Di masa penugasan Birgit, yayasan ini mendapat format baru dengan fokus di bidang kebudayaan, pendidikan dan ekonomi, dan akhirnya menjadi sangat maju. Sekarang Wisma Jerman, yang ide namanya datang dari Birgit, menawarkan kursus Bahasa Jerman bagi orang-orang Indonesia serta loka karya atau pelatihan bagi pegawai-pegawai perusahaan-perusahaan Jerman yang berada di Surabaya. Mereka tidak lagi harus jauh-jauh ke Jakarta untuk hal ini. Acara budaya pun tentu tidak ketinggalan: Wisma Jerman menyelenggarakan Oktoberfest setiap tahunnya.

Ibu dari satu anak ini sangat bangga atas prestasi membangun Wisma Jerman. Dan walaupun diakui cuacanya agak terlalu panas untuknya, Birgit sangat senang tinggal di Surabaya. "Saya ingat, kalau dulu ada masalah di kantor, saya kesal. Di jalan pulang saya masih harus belanja dan petugas kasirnya selalu ramah. Saya selalu berpikir, karena inilah saya senang di sini karena orang-orangnya ramah sekali. Setelah itu semuanya menjadi lebih baik,” kenang Birgit. "Senyuman atau perbuatan baik antar manusia bisa menghapus banyak pengalaman buruk.”

Tantangan komunikasi antar budaya

Tetapi kadang sifat ramah orang Indonesia juga bisa membingungkan bagi Birgit. "Jika mereka tidak suka dengan sesuatu, orang Jerman mengungkapkannya secara langsung . Lalu kami akan membahasnya dan jika beruntung, kami akan mencapai level yang sama (saling mengerti).” jelasnya.

"Ketika saya bekerja di Indonesia, saya kadang merasa, ada sesuatu yang salah. Tetapi tidak ada yang bilang apa-apa ke saya. Semua ramah ke saya tetapi saya tetap merasa sebenarnya ada yang salah, tapi saya tidak tahu pasti,” lanjut Birgit.

Untungnya di sana ia kerap dibantu oleh seorang rekan kerjanya yang berdarah campuran Belanda-Indonesia. Baginya sangat penting mempunyai seorang yang bisa dipercayai, yang kenal baik dengan dua budaya dan bisa memberi nasihat apa yang harus dilakukan.
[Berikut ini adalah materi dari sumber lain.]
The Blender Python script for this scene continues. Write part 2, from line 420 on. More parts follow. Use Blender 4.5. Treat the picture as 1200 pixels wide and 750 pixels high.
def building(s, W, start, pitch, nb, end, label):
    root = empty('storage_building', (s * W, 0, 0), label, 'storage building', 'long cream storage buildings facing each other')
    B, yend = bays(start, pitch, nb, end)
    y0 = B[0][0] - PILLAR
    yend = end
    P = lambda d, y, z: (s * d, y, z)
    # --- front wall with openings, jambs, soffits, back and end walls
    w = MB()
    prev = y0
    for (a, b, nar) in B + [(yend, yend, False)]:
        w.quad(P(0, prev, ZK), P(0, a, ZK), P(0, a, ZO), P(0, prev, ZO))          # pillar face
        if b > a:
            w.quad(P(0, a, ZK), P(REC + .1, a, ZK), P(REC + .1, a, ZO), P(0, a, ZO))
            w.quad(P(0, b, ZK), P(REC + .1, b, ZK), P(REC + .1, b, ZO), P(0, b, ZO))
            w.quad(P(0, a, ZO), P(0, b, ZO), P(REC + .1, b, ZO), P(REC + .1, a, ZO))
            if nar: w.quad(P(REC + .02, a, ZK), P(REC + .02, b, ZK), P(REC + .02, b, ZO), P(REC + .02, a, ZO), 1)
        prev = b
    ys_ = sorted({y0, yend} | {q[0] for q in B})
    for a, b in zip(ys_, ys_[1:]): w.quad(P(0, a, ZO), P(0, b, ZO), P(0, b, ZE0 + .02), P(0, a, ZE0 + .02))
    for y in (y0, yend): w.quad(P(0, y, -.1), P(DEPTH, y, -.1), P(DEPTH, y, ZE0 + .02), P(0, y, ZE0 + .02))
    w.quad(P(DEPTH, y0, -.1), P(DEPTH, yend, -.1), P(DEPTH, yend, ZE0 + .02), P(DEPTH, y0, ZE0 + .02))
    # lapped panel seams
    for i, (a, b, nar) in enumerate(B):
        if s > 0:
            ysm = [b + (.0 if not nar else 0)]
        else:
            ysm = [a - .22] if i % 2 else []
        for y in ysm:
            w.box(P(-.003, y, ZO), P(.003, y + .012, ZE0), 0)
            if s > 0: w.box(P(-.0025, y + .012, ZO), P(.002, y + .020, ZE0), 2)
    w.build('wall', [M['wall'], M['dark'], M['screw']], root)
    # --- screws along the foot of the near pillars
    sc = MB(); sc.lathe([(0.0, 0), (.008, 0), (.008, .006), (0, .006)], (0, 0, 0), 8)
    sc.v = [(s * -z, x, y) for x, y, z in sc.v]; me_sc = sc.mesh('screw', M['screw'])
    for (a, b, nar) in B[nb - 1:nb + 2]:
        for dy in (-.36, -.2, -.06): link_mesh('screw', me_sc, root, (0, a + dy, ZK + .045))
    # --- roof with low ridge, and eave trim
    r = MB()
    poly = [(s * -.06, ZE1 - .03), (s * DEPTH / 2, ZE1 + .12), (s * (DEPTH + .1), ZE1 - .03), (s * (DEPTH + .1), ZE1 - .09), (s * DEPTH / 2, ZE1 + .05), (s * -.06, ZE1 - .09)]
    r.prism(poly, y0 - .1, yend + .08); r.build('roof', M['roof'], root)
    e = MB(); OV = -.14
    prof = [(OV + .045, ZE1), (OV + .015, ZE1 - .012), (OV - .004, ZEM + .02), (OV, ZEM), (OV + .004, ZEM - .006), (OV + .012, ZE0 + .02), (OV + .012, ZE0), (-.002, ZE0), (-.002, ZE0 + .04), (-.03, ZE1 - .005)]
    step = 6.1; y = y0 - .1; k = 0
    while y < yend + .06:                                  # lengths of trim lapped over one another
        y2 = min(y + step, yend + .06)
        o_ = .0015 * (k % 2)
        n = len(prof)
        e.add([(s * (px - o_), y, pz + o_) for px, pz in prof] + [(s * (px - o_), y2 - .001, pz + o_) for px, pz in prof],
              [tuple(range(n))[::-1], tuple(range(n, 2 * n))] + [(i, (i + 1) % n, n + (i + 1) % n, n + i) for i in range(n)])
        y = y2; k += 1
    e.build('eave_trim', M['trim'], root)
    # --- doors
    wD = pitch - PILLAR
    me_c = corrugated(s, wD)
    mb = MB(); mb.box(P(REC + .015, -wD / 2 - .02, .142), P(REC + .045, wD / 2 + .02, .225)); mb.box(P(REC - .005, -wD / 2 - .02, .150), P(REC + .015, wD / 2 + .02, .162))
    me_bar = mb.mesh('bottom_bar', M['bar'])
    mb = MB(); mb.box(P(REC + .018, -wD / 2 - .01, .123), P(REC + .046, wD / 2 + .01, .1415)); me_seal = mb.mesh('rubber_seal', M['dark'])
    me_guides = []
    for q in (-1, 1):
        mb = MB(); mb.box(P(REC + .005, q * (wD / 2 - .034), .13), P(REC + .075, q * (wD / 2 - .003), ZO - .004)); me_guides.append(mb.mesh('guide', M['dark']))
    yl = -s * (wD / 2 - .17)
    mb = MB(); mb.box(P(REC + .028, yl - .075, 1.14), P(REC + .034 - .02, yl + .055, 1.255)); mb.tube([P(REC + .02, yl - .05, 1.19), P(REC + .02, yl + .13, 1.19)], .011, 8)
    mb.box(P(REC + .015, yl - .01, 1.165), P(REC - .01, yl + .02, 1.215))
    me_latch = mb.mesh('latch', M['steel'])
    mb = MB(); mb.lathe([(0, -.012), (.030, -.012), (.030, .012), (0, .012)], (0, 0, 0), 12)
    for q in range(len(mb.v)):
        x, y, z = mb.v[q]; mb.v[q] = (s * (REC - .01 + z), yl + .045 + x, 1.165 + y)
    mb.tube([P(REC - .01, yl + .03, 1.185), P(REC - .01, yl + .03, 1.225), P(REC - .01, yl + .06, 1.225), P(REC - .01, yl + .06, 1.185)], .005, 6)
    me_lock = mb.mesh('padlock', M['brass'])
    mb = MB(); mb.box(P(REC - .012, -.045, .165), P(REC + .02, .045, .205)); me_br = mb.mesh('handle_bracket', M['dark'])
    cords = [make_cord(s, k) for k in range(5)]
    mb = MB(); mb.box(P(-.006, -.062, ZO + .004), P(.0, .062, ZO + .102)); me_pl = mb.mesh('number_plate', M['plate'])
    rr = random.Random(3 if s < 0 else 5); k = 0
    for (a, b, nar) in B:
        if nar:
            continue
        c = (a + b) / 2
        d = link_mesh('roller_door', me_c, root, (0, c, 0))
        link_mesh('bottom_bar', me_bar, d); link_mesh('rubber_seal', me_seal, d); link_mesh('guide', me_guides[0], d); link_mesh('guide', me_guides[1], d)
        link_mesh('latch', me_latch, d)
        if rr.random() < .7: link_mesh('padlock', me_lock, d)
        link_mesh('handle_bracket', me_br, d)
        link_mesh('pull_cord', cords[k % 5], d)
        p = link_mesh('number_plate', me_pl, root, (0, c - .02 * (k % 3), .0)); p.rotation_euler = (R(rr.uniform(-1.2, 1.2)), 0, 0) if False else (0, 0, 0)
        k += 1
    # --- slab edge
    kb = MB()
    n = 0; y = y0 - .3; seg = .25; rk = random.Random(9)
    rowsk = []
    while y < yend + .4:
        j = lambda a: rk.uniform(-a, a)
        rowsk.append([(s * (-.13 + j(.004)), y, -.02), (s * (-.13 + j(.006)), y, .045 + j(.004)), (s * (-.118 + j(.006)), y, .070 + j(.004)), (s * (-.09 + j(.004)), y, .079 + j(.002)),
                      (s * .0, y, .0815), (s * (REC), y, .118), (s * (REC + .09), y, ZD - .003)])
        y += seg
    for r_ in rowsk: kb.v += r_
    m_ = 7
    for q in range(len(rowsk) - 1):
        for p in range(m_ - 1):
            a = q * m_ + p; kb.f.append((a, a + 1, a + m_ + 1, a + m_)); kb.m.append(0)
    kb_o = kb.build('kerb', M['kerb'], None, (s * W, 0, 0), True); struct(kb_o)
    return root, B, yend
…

Memperkalkan budaya Indonesia kepada masayarakat Jerman

Sekembalinya di Jerman, Birgit kembali bekerja di KBRI selama satu tahun, sampai Rumah Budaya Indonesia, yang sempat ditutup, kembali dibuka di sebuah lokasi baru. Sejak akhir 2017, perempuan yang senang dengan segala manisan Indonesia ini bekerja di Rumah Budaya Indonesia sebagai koordinator.

Birgit bertanggung jawab atas perencanaan tahunan dan bersama timnya, ia memastikan, bahwa Rumah Budaya Indonesia selalu hidup dengan berbagai acara. Secara berkala di sini diadakan acara Temu Sastra dengan sastrawan dari Indonesia dan Sarasehan dengan berbagai pakar Indonesia yang berbagi ilmunya tentang beragam topik. Musik tradisional juga merupakan bagian besar dari program Rumah Budaya Indonesia: Berbagai kelompok gamelan, angklung atau keroncong latihan dan mengadakan pertunjukan di sini. Kursus bahasa dan perpusatakaan juga tidak ketinggalan di program Rumah Budaya.

Birgit sangat menyenangi acara-acara yang melibatkan kerjasama, seperti jika orang Indonesia dan orang Jerman mengembangkan sesuatu yang baru atau jika seni klasik bertemu seni kontemporer, seperti ketika pemain wayang Agus Bimo Prayitno menampilkan seni wayang modern hasil garapannya dengan sejumlah seniman lain. Salah satu impian Birgit adalah untuk menyelenggarakan sebuah konser jazz Indonesia di Rumah Budaya suatu saat nanti.

Ketika ditanya, mengapa ia senang menyebarkan kebudayaan Indonesia, wanita berusia 55 tahun ini mengatakan, karena orang Jerman bisa belajar banyak dari Indonesia. "Bisa belajar lebih santai,” kata Birgit, disambung tawa. "Indonesia juga merupakan tujuan wisata yang hebat. Ada kebudayaan yang luar biasa menarik yang bisa ditemukan di berbagai pulau. Ini adalah sebuah kekayaan yang jarang ditemukan di tempat lain di dunia,” paparnya lebih lanjut.